We need to throw out preconceived notions of what it means to be a “good” singer and just sing. We need to forget about what we’ve been told because singing is so cathartic. We’ve done these shows now where it will break down to me teaching harmony to the audience and they will just soak it up and embody that. Rhythm and voice is such an integral part of this music because it speaks to the human rhythm, this pulse that all of us feel on some level.
When I was asking myself the question “What right do you have to make art? What do you have to say?” I went back to some tapes my mom had recorded when I was singing and making beats at the age of two. I listened to the beats and there’s almost this polyrhythmic thing I was doing with my hands and I said to myself “Okay, that’s what I do. I make beats with my hands and sing. And I like to draw little guys and cut them out!” From there it’s just stepping aside and letting that creative energy to flow.
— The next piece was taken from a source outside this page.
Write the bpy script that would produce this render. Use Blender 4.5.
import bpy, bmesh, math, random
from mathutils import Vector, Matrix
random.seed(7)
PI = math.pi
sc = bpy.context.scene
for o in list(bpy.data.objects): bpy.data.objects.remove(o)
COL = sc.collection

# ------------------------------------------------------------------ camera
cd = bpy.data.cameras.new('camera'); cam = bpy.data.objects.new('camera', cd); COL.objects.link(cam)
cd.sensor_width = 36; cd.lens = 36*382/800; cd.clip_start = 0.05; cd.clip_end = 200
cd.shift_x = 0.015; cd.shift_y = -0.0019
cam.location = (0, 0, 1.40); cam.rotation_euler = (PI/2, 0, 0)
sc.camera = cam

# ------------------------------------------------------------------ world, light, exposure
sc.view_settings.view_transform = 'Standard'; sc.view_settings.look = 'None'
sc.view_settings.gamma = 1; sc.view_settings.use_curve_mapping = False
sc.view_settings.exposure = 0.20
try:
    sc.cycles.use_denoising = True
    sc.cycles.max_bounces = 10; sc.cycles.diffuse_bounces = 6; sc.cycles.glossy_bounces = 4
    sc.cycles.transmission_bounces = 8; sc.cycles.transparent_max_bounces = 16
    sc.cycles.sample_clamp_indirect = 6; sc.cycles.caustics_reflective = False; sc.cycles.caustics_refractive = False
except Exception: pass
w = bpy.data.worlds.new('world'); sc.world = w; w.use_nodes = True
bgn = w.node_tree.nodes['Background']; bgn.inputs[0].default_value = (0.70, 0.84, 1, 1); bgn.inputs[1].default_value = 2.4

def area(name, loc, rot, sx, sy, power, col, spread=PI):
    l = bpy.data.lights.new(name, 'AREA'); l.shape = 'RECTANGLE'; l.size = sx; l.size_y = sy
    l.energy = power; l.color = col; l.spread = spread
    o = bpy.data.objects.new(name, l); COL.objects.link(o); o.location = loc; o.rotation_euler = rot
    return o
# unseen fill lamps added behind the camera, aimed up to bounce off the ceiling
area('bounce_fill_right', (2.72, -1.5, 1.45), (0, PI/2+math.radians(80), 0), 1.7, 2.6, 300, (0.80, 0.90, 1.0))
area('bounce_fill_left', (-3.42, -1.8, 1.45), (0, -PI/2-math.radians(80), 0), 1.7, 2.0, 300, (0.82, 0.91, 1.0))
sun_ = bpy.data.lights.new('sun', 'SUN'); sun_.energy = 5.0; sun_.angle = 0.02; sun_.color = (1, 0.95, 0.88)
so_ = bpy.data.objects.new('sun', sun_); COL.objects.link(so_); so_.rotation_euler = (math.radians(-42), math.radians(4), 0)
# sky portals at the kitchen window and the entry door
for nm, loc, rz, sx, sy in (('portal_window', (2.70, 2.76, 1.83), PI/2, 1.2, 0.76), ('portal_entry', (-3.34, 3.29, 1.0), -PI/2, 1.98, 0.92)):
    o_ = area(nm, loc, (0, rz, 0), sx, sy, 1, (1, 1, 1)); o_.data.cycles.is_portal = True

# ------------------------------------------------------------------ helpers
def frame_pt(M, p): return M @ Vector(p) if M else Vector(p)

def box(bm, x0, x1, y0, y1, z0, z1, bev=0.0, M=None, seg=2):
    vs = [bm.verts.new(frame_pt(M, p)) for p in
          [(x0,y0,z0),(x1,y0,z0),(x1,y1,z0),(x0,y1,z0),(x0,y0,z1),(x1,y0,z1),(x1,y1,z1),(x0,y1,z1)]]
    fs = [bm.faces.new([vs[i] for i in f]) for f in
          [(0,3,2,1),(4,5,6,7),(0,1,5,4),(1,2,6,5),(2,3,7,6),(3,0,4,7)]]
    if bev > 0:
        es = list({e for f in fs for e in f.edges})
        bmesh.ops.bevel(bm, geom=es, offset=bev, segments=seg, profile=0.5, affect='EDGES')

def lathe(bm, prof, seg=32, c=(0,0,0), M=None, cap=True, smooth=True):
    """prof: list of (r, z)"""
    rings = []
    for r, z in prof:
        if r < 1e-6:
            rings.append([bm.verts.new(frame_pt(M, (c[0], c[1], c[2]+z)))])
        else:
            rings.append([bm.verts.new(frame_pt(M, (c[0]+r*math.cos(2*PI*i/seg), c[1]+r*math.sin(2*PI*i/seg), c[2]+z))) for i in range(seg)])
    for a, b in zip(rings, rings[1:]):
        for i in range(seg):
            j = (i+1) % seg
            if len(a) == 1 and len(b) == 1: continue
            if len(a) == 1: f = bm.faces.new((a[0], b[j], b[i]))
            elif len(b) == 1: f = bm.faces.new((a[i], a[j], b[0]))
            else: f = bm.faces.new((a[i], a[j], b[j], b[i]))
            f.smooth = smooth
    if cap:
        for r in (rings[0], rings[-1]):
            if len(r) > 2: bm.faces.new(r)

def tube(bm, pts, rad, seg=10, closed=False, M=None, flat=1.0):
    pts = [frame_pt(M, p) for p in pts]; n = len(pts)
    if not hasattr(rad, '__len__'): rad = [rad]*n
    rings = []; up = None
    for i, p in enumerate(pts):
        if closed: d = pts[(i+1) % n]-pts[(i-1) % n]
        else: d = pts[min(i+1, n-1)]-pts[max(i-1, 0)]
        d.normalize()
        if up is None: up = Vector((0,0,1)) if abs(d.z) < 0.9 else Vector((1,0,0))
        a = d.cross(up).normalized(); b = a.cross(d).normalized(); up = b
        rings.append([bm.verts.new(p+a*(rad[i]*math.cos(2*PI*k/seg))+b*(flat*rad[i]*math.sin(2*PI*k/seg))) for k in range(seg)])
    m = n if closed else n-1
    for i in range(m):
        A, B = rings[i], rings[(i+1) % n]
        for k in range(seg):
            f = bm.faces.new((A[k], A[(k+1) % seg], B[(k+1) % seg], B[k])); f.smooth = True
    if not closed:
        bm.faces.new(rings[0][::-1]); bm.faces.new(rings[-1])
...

There was a great Ted Talk with the lady who wrote the book Eat Pray Love in which she speaks of this idea of genius. Around the Renaissance, the idea of genius shifted from something out of the universe that speaks through the artist to something that’s placed on the artist. The artist is now called the “genius.” To me, that’s so debilitating and it stifles the creative process. Over the past four years, it’s been a constant conscious process of mine to step aside and allow the work to flow through me. I focus on the quantity of the work and allow the universe to focus on the quality of the work. If we can regard ourselves as stewards to that creative energy we feel compelled to convey to people, it makes the job that much easier and enjoyable. You don’t have to take responsibility for the work. You’re merely a servant to it.
SORNE will be performing at CMJ Music Festival this Thursday and Friday in New York, NY.